DealLawyers.com Blog

October 1, 2021

Preferred Stock: Del. Chancery Holds No Breach of Mandatory Redemption Provision

The terms of the preferred stock issued to PE & VC investors typically include a tightly drawn mandatory redemption obligation that kicks in after a period of time or upon the occurrence of certain events. In Continental Investment Fund v. Tradingscreen, (Del. Ch.; 7/21), the Chancery Court was confronted with a claim by preferred stockholders that a company that lacked sufficient funds to fully satisfy its mandatory redemption obligations violated the terms of the preferred stock.

As a result of the alleged default, the plaintiffs contended that they were entitled to interest from the date of the breach in 2013 through the date in 2020 when the company finally satisfied those obligations. Vice Chancellor Laster disagreed, holding that the company did not violate the terms of the preferred due to its inability to fully redeem the preferred. This Morris James blog summarizes the Vice Chancellor’s decision:

The Court concluded that the company met its redemption obligations in 2013 by redeeming all of the shares that it could. A special committee aided by a financial advisor evaluated the number of funds available for redemptions, including whether the company could obtain debt financing to pay more, and the amount of cash the company needed to continue to operate as a going concern and remain solvent for the foreseeable future. Ultimately, the committee determined that the company could use $7.2 million for redemptions and that the company should keep $20 million cash, an amount the committee thought was needed to retain and attract business in the company’s industry (i.e., providing electronic trading solutions to institutional investors around the world).

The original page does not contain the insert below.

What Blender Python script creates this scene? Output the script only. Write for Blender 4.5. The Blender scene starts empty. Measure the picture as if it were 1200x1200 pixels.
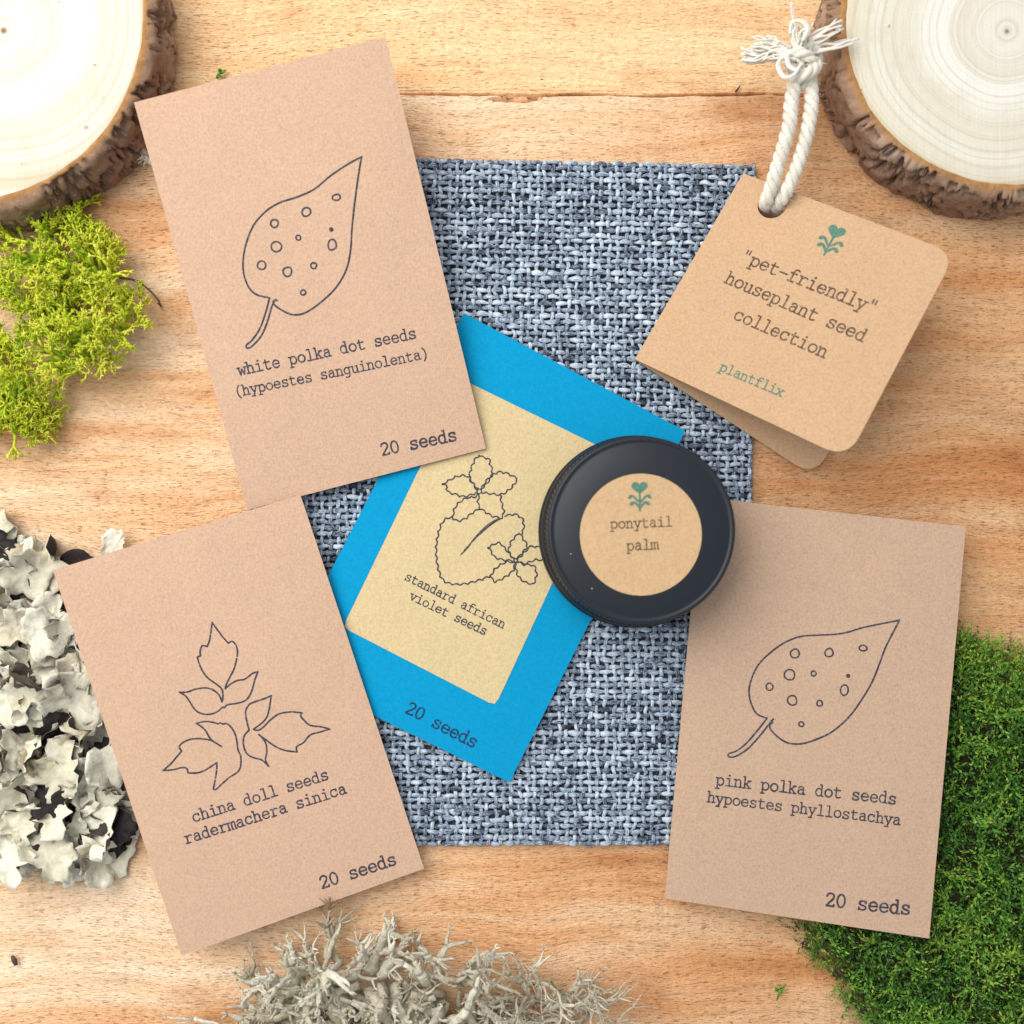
import bpy, math, random
import numpy as np
from mathutils import Vector, Matrix, noise
from mathutils.geometry import tessellate_polygon

random.seed(7)
rng = np.random.default_rng(7)
SC = bpy.context.scene
C = SC.collection
MM = 0.001
D = 0.300            # camera height above the table (m)
FRAME = 0.288        # width of the table seen (m)
S = FRAME / 1200.0   # metres per photo pixel on the table
NX, NY = 600.0, 650.0  # where the camera looks straight down

# ------------------------------------------------------------------ camera
cam_d = bpy.data.cameras.new('camera')
cam = bpy.data.objects.new('camera', cam_d)
C.objects.link(cam)
cam.location = (0, 0, D)
cam_d.sensor_width = 36
cam_d.lens = 36 * D / FRAME
cam_d.shift_y = (NY - 600) / 1200
cam_d.clip_start = 0.01
cam_d.clip_end = 20
cam_d.dof.use_dof = True
cam_d.dof.focus_distance = D - 0.006
cam_d.dof.aperture_fstop = 5.6
SC.camera = cam
# ------------------------------------------------------------------ world + window light
W = bpy.data.worlds.new('World')
SC.world = W
W.use_nodes = True
bg = W.node_tree.nodes['Background']
bg.inputs[0].default_value = (0.88, 0.94, 1.0, 1)
bg.inputs[1].default_value = 0.66


def area(name, loc, target, size, power, col):
    l = bpy.data.lights.new(name, 'AREA')
    l.shape = 'RECTANGLE'
    l.size, l.size_y = size
    l.energy = power
    l.color = col
    o = bpy.data.objects.new(name, l)
    C.objects.link(o)
    o.location = loc
    d = Vector(target) - Vector(loc)
    o.rotation_euler = d.to_track_quat('-Z', 'Y').to_euler()
    return o


area('window_light', (-0.37, 0.31, 0.56), (-0.03, 0.03, 0.0), (0.72, 0.72), 7.6, (1.0, 0.97, 0.93))
SC.view_settings.view_transform = 'Standard'
SC.view_settings.look = 'None'
SC.view_settings.exposure = 0.0
SC.view_settings.gamma = 1.0
SC.view_settings.use_curve_mapping = False


# ------------------------------------------------------------------ helpers
def U(px, py, z=0.0):
    k = S * (D - z) / D
    return Vector(((px - NX) * k, -(py - NY) * k, z))


def fbm(x, y, z=0.0, o=3):
    return noise.fractal(Vector((x, y, z)), 1.0, 2.0, o)


class MB:
    def __init__(self):
        self.v, self.f, self.m, self.a = [], [], [], []

    def face(self, idx, m=0):
        self.f.append(idx)
        self.m.append(m)

    def vert(self, p, a=0.5):
        self.v.append((p[0], p[1], p[2]))
        self.a.append(a)
        return len(self.v) - 1

    def tube(self, pts, rad, sides=5, m=0, a=0.5, flat=1.0, up=None, cap=True):
        n = len(pts)
        pts = [Vector(p) for p in pts]
        if not hasattr(rad, '__len__'):
            rad = [rad] * n
        rings = []
        ref = Vector(up) if up is not None else Vector((0.13, 0.31, 0.94))
        for i in range(n):
            t = (pts[min(i + 1, n - 1)] - pts[max(i - 1, 0)])
            if t.length < 1e-9:
                t = Vector((0, 0, 1))
            t.normalize()
            s = t.cross(ref)
            if s.length < 1e-3:
                s = t.cross(Vector((1, 0, 0)))
            s.normalize()
            q = s.cross(t).normalized()
            if up is None:
                ref = q
            ring = []
            for k in range(sides):
                an = 2 * math.pi * k / sides
                ring.append(self.vert(pts[i] + s * (math.cos(an) * rad[i]) + q * (math.sin(an) * rad[i] * flat), a))
            rings.append(ring)
        for i in range(n - 1):
            for k in range(sides):
                k2 = (k + 1) % sides
                self.face((rings[i][k], rings[i][k2], rings[i + 1][k2], rings[i + 1][k]), m)
        if cap:
            self.face(tuple(reversed(rings[0])), m)
            self.face(tuple(rings[-1]), m)

    def lathe(self, prof, cx, cy, seg=96, m=0, wob=None):
        rings = []
        for (r, z) in prof:
            ring = []
            for k in range(seg):
                an = 2 * math.pi * k / seg
                rr = r + (wob(an, r, z) if wob else 0)
                ring.append(self.vert((cx + math.cos(an) * rr, cy + math.sin(an) * rr, z)))
            rings.append(ring)
        for i in range(len(rings) - 1):
            for k in range(seg):
                k2 = (k + 1) % seg
                self.face((rings[i][k], rings[i][k2], rings[i + 1][k2], rings[i + 1][k]), m)
        return rings

    def build(self, name, mats, parent=None, smooth=True, attr=False):
        off = Vector((0, 0, 0))
        p = parent
        while p is not None:
            off += p.location
            p = p.parent
        me = bpy.data.meshes.new(name)
        vv = np.array(self.v, dtype=np.float64) - np.array(off)
        me.from_pydata(vv.tolist(), [], self.f)
        for mt in (mats if isinstance(mats, (list, tuple)) else [mats]):
            me.materials.append(mt)
        me.polygons.foreach_set('material_index', self.m)
        me.polygons.foreach_set('use_smooth', [smooth] * len(self.f))
        if attr:
            at = me.attributes.new('tint', 'FLOAT', 'POINT')
            at.data.foreach_set('value', self.a)
        me.update()
        o = bpy.data.objects.new(name, me)
        C.objects.link(o)
        o.parent = parent
        return o


def thing(name, label, cat, loc=(0, 0, 0), group=None):
    o = bpy.data.objects.new(name, None)
    o.empty_display_size = 0.01
    C.objects.link(o)
    o.location = loc
    return tag(o, label, cat, group)


def tag(o, label, cat, group=None):
    o['label'] = label
    o['category'] = cat
    if group:
        o['group'] = group
    return o


# ------------------------------------------------------------------ node helper
class NT:
    def __init__(self, name):
        self.mat = bpy.data.materials.new(name)
        self.mat.use_nodes = True
        self.t = self.mat.node_tree
        self.b = self.t.nodes['Principled BSDF']
        self.tc = self.n('ShaderNodeTexCoord')
        self.P = self.tc.outputs['Object']

    def n(self, ty, **kw):
        nd = self.t.nodes.new(ty)
        for k, v in kw.items():
            setattr(nd, k, v)
        return nd

    def l(self, a, b):
        self.t.links.new(a, b)

    def put(self, sock, v):
        if hasattr(v, 'is_linked') or hasattr(v, 'links'):
            self.l(v, sock)
        else:
            sock.default_value = v

    def map(self, scale, vec=None, loc=(0, 0, 0), rot=(0, 0, 0)):
        m = self.n('ShaderNodeMapping')
        self.l(vec or self.P, m.inputs[0])
        m.inputs['Scale'].default_value = scale
        m.inputs['Location'].default_value = loc
        m.inputs['Rotation'].default_value = rot
        return m.outputs[0]

    def noise(self, vec, scale=1.0, detail=2.0, rough=0.5, dist=0.0, dim='3D', w=None, col=False):
        nd = self.n('ShaderNodeTexNoise', noise_dimensions=dim)
        if dim == '1D':
            self.l(w, nd.inputs['W'])
        else:
            self.l(vec, nd.inputs['Vector'])
        nd.inputs['Scale'].default_value = scale
        nd.inputs['Detail'].default_value = detail
        nd.inputs['Roughness'].default_value = rough
        nd.inputs['Distortion'].default_value = dist
        return nd.outputs['Color' if col else 'Fac']

    def ramp(self, fac, stops):
        r = self.n('ShaderNodeValToRGB')
        cr = r.color_ramp
        while len(cr.elements) < len(stops):
            cr.elements.new(0.5)
        for e, (p, c) in zip(cr.elements, stops):
            e.position = p
            e.color = (c, c, c, 1) if not hasattr(c, '__len__') else (*c, 1)
        self.l(fac, r.inputs[0])
        return r.outputs[0]

    def mix(self, fac, a, b, mode='MIX'):
        m = self.n('ShaderNodeMix', data_type='RGBA', blend_type=mode)
        self.put(m.inputs[0], fac)
        for s, v in ((m.inputs[6], a), (m.inputs[7], b)):
            if isinstance(v, tuple):
                v = (*v, 1) if len(v) == 3 else v
            self.put(s, v)
        return m.outputs[2]

    def math(self, op, a, b=0.0, clamp=False):
        m = self.n('ShaderNodeMath', operation=op, use_clamp=clamp)
        self.put(m.inputs[0], a)
        self.put(m.inputs[1], b)
        return m.outputs[0]

    def attr(self, name):
        a = self.n('ShaderNodeAttribute', attribute_name=name)
        return a.outputs['Fac']

    def bump(self, h, dist, strength=1.0, normal=None):
        b = self.n('ShaderNodeBump')
        b.inputs['Strength'].default_value = strength
        b.inputs['Distance'].default_value = dist
        self.l(h, b.inputs['Height'])
        if normal is not None:
            self.l(normal, b.inputs['Normal'])
        self.l(b.outputs[0], self.b.inputs['Normal'])
        return b.outputs[0]

    def done(self, col, rough=0.8, spec=0.3):
        self.put(self.b.inputs['Base Color'], (*col, 1) if isinstance(col, tuple) else col)
        self.put(self.b.inputs['Roughness'], rough)
        self.b.inputs['Specular IOR Level'].default_value = spec
        return self.mat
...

In reaching its conclusion, the Court observed that the Committee’s determination was “a judgment-laden exercise entitled to deference” absent a showing of bad faith, unreliable methods or data, or fraud. The defendants did not have the burden to show that paying more would have rendered the company insolvent. Rather, the preferred stockholder had the burden to prove the existence of additional funds legally available to redeem its shares. The Court also rejected the argument that the committee erred by reserving funds for two years of operation, rather than one, reasoning that directors have the discretion to evaluate the appropriate time horizon and resources required for their particular corporation to continue as a going concern.